Sí è dimesso ancora. “Questa squadra non è una famiglia”, ha detto, annunciando la sua decisione.
Ora, ci sono due modi per leggere Silvio Baldini: o è un paraculo destinato a un girone dantesco oppure è un individuo moralmente e spiritualmente ben al di sopra della media.
La prima ipotesi è quella più semplice da sposare. Dopo l’amichevole estiva col Pisa ha visto che il suo Palermo si era sfaldato ed ha abbandonato la barca prima di prendere l’imbarcata che si sta invece prendendo, piena, Corini. Idem a Perugia, tre partite, zero punti, giocatori refrattari, ciao, ciao. Col piccolo particolare della rinuncia ai contratti ed ai soldi ad essi legati.
La seconda ipotesi è difficile da accettare nel Brave New World della società illuminata del III millennio. Sui social ho letto commenti di gente che lo accusava di mitizzare il concetto di famiglia. Da un lato lui, il suo modo di fare unico, il suo mettere la famiglia sempre al centro di tutto, dall’altro la realtà di una società secondo cui basare la tua vita su un’idea considerata superata, se non vista anzi come una minaccia per il “progresso” umano, è qualcosa di inconcepibile.
Io, che di fottute nella vita ne ho preso tantissime, gente che credevo amica e poi amica non era, personaggi che ho quasi divinizzato, per poi scoprire che Vanna Marchi gli spicciava casa, potrei starmene tranquillo ed evitare di prendere posizione, eppure…
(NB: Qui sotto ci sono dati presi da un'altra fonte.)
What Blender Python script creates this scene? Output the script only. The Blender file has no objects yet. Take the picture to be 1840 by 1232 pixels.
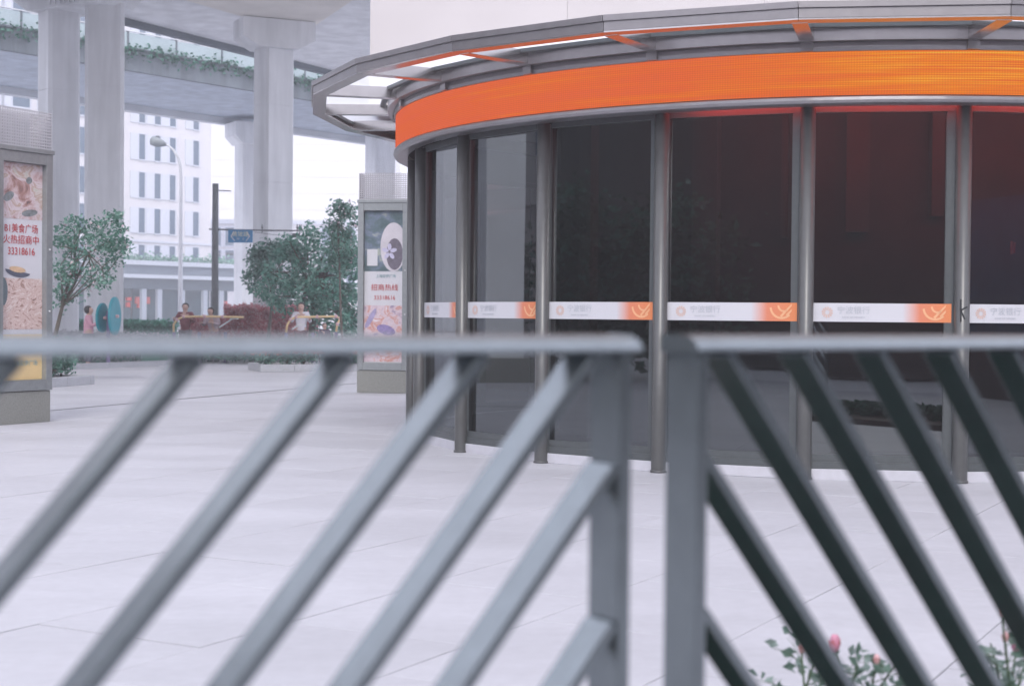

Eppure io penso che Baldini sia davvero one of a kind e aggiungo che il calcio dovrebbe lasciarlo definitivamente. Credo che lo scorso anno abbia realizzato qualcosa di irripetibile, ai limiti del magico e credo pure che il suo più grande errore sia stato quello di non presentare le dimissioni un secondo dopo avere vinto col Padova. Quel Palermo, quella famiglia, aveva ragione di esistere per una sola stagione. Il calcio non è famiglia, non potrà mai esserlo, al netto di brevi, piccoli momenti. Al netto di un mese di play off.
Caro Silvio, adesso, davvero, goditi la famiglia. E non deludermi. Almeno tu.